TASK BRIEF: Each line of the material below that holds the word "picture" needs to be copied.
:::::
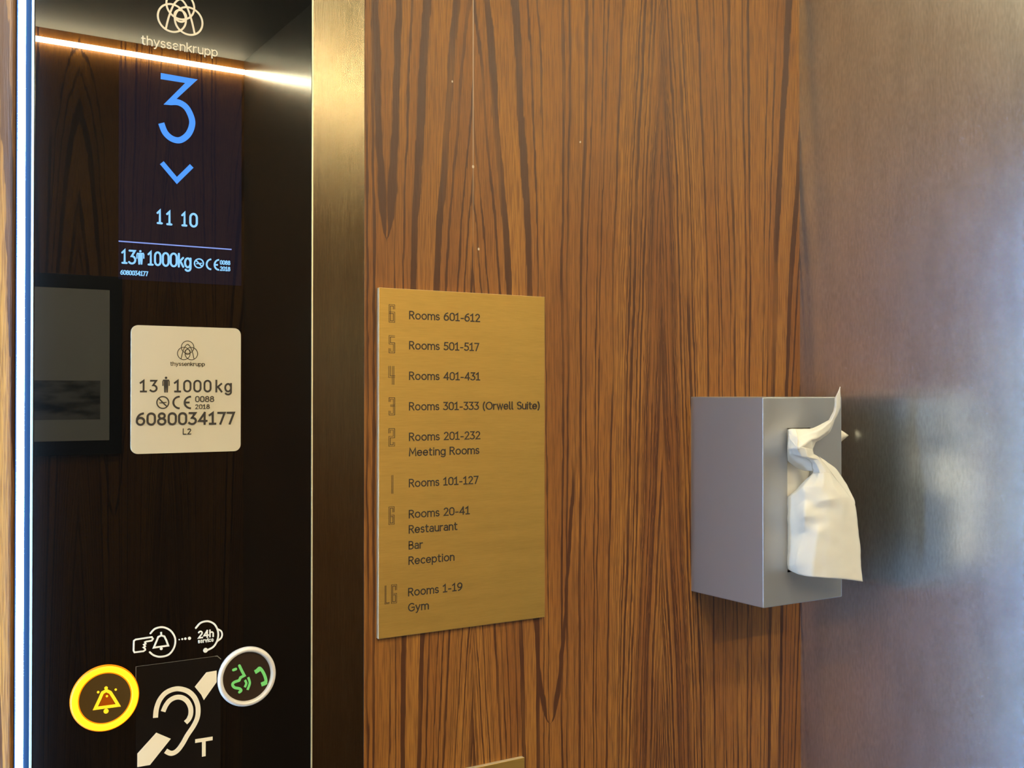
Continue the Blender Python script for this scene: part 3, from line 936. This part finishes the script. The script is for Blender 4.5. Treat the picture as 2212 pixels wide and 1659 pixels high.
# hanging sheet with its wing running back into the slot
loft(bm, [[(342, 728, 14), (343, 726, 18), (345, 724, 21), (385, 728, 32), (430, 724, 37), (470, 722, 37), (506, 742, 31)],
          [(232, 838, 3), (285, 790, 13), (325, 752, 24), (385, 770, 34), (435, 772, 39), (500, 775, 40), (540, 790, 34)],
          [(148, 915, 0), (215, 880, 12), (270, 832, 25), (350, 840, 34), (430, 840, 40), (510, 835, 43), (572, 832, 37)],
          [(147, 965, 0), (212, 935, 14), (284, 872, 28), (365, 890, 35), (455, 890, 42), (545, 880, 45), (612, 878, 39)],
          [(147, 1020, 0), (210, 1000, 13), (284, 935, 27), (380, 945, 37), (480, 935, 45), (580, 920, 46), (650, 918, 41)],
          [(147, 1070, 0), (210, 1055, 15), (281, 1010, 31), (375, 1010, 35), (480, 995, 42), (585, 975, 47), (672, 968, 42)],
          [(147, 1120, 0), (210, 1110, 14), (280, 1068, 31), (375, 1058, 37), (480, 1050, 42), (592, 1030, 46), (686, 1035, 43)],
          [(147, 1175, 0), (212, 1165, 13), (282, 1130, 28), (380, 1125, 36), (485, 1112, 43), (598, 1095, 46), (694, 1095, 44)],
          [(147, 1230, 0), (210, 1220, 12), (285, 1190, 25), (385, 1185, 39), (490, 1170, 43), (602, 1160, 46), (701, 1155, 44)],
          [(147, 1285, 0), (203, 1278, 12), (266, 1255, 23), (372, 1250, 37), (490, 1240, 44), (606, 1238, 45), (708, 1235, 45)],
          [(147, 1340, 0), (195, 1332, 12), (248, 1312, 21), (365, 1315, 37), (490, 1310, 42), (610, 1312, 46), (714, 1312, 44)],
          [(148, 1400, 0), (180, 1395, 10), (222, 1378, 19), (355, 1385, 36), (485, 1388, 42), (611, 1390, 45), (718, 1390, 45)],
          [(148, 1445, 0), (172, 1450, 8), (210, 1440, 17), (348, 1450, 35), (482, 1458, 41), (612, 1462, 45), (722, 1465, 45)],
          [(149, 1474, 0), (186, 1502, 7), (232, 1520, 17), (340, 1537, 33), (480, 1548, 40), (610, 1557, 44), (736, 1574, 45)]])
# back layer showing past the right edge
loft(bm, [[(400, 600, 20), (430, 640, 24)], [(470, 648, 20), (480, 700, 27)], [(505, 675, 19), (506, 745, 28)], [(545, 712, 20), (545, 795, 31)],
          [(580, 765, 21), (575, 840, 34)], [(625, 840, 24), (615, 885, 36)], [(655, 905, 28), (650, 930, 38)], [(672, 965, 34), (670, 985, 40)]])
# paper lying inside the slot
loft(bm, [[(140, 372, -4), (240, 372, -2), (345, 372, -4)], [(140, 700, -3), (240, 700, 0), (345, 700, -3)], [(140, 1100, -3), (240, 1100, 0), (345, 1100, -3)], [(140, 1485, -4), (240, 1485, -2), (345, 1485, -4)]])
bmesh.ops.remove_doubles(bm, verts=bm.verts[:], dist=0.0006)
cl = bm.edges.layers.float.new('crease_edge')
for e_ in bm.edges:
    e_[cl] = 0.9 if len(e_.link_faces) < 2 else min(0.85, e_.calc_face_angle(0) * 1.1)
ts = bm_obj('tissue', bm, M['tissue'], smooth=True)
tag(ts, 'white crumpled tissue hanging out of the front slot of the grey box', 'tissue')
md = ts.modifiers.new('soft', 'SUBSURF'); md.levels = md.render_levels = 3
tx = bpy.data.textures.new('crumple', 'CLOUDS'); tx.noise_scale = 0.016; tx.noise_depth = 1
md = ts.modifiers.new('crumple', 'DISPLACE'); md.texture = tx; md.strength = 0.0022; md.mid_level = 0.5; md.texture_coords = 'GLOBAL'
md = ts.modifiers.new('ply', 'SOLIDIFY'); md.thickness = 0.0004

# corner of tissue poking out past the far side of the box
bm = bmesh.new()
def q1(px, py, y): return at(px, py, y)
pts = [(1812, 928, -0.075), (1818, 930, -0.078), (1825, 935, -0.080), (1832, 940, -0.082)], [(1812, 942, -0.076), (1818, 942, -0.080), (1825, 941, -0.082), (1832.3, 940.6, -0.082)], [(1812, 957, -0.075), (1818, 953, -0.078), (1825, 947, -0.080), (1832, 941, -0.082)]
g_ = [[bm.verts.new(q1(*p)) for p in r] for r in pts]
for a, b_ in zip(g_, g_[1:]):
    for i in range(3): bm.faces.new((a[i], a[i + 1], b_[i + 1], b_[i]))
t2 = bm_obj('tissue', bm, M['tissue'], smooth=True)
tag(t2, 'tiny white tissue corner poking out past the right side of the grey box', 'tissue')
md = t2.modifiers.new('ply', 'SOLIDIFY'); md.thickness = 0.0005

# ------------------------------------------------------------------ framed notice on the opposite wall (seen mirrored in the glass)
px0, px1, pz0, pz1 = 0.20, 0.655, ZC - 0.175, ZC + 0.335
fp = empty('framed_poster', ((px0 + px1) / 2, YB, pz0), 'black framed poster on the opposite wall, seen mirrored in the black glass', 'poster')
box('frame', px0, px1, YB, YB + 0.018, pz0, pz1, M['frame'], fp, bevel=0.001)
box('sheet', px0 + 0.035, px1 - 0.035, YB + 0.018, YB + 0.0185, pz0 + 0.04, pz1 - 0.04, M['paper'], fp)
box('picture', px0 + 0.06, px1 - 0.06, YB + 0.0185, YB + 0.019, pz0 + 0.10, pz0 + 0.21, M['photo'], fp)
:::::
REPLY TO THE TASK:
Continue the Blender Python script for this scene: part 3, from line 936. This part finishes the script. The script is for Blender 4.5. Treat the picture as 2212 pixels wide and 1659 pixels high.
box('picture', px0 + 0.06, px1 - 0.06, YB + 0.0185, YB + 0.019, pz0 + 0.10, pz0 + 0.21, M['photo'], fp)